Школа размещалась в большом мрачном кирпичном здании, раньше принадлежавшем епископу Лондона. К дому примыкали сад и спортивная площадка. Когда в свободные часы ученики носились по этой площадке, Перси молча шагал вдоль стены, сосредоточенно о чем-то думая или читая на ходу очередную дешевую книжку в голубой обложке, рассказывающую о чудесах, таинственных замках, чародеях и убийцах. В библиотеке школы ему попадались Ричардсон, Филдинг, Смоллет, но всем им он предпочитал тогда Анну Радклиф.[1] В ее романах, населенных героями исключительных пороков и достоинств, всегда присутствовала неведомая таинственная сила, и это захватывало воображение мальчика, и всё происходящее на страницах книг становилось для него реальностью.
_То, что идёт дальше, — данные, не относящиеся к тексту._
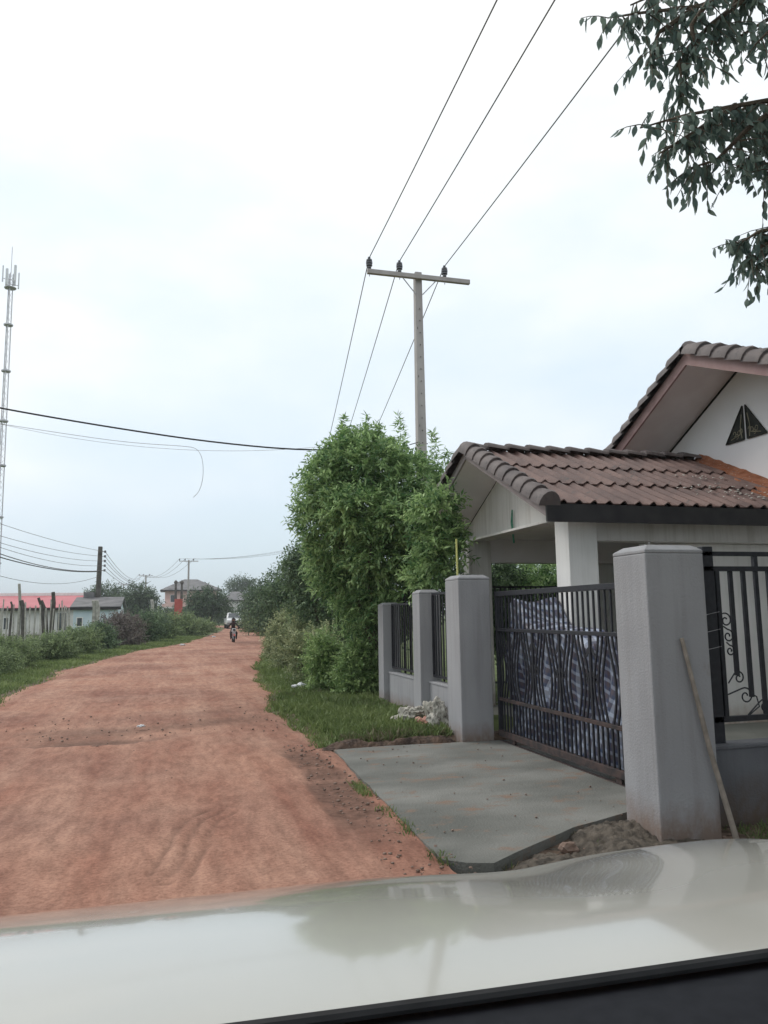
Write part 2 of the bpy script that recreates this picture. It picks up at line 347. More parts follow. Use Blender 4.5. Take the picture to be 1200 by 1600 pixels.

Здесь же, в Сион-Хаусе, но в старшем классе, учился его троюродный брат Томас Медвин, который сразу же принял на себя роль покровителя, но не друга.
Шелли не любил ни греческую, ни латинскую грамматику, но благодаря своей великолепной памяти усваивал всё без усилий. Во время этих уроков он был рассеян, смотрел в окна или рисовал на полях тетрадей и учебников угловатые очертания тех сосен и кедров, которые росли на поляне возле его родного Филд-плейса. Уроков учителя танцев, который уверял, что проще обучить танцевать медведя, чем этого хрупкого мальчика, Шелли по возможности избегал. Зато на уроках литературы он с упоением слушал о Гомере, Вергилии, Софокле.
В начале лета 1804 года Шелли окончил Сион-Хаус и был принят в старинный аристократический колледж Итон, находящийся под покровительством монарха. Принцы, по традиции, с незапамятных времен до наших дней тоже учатся в Итоне.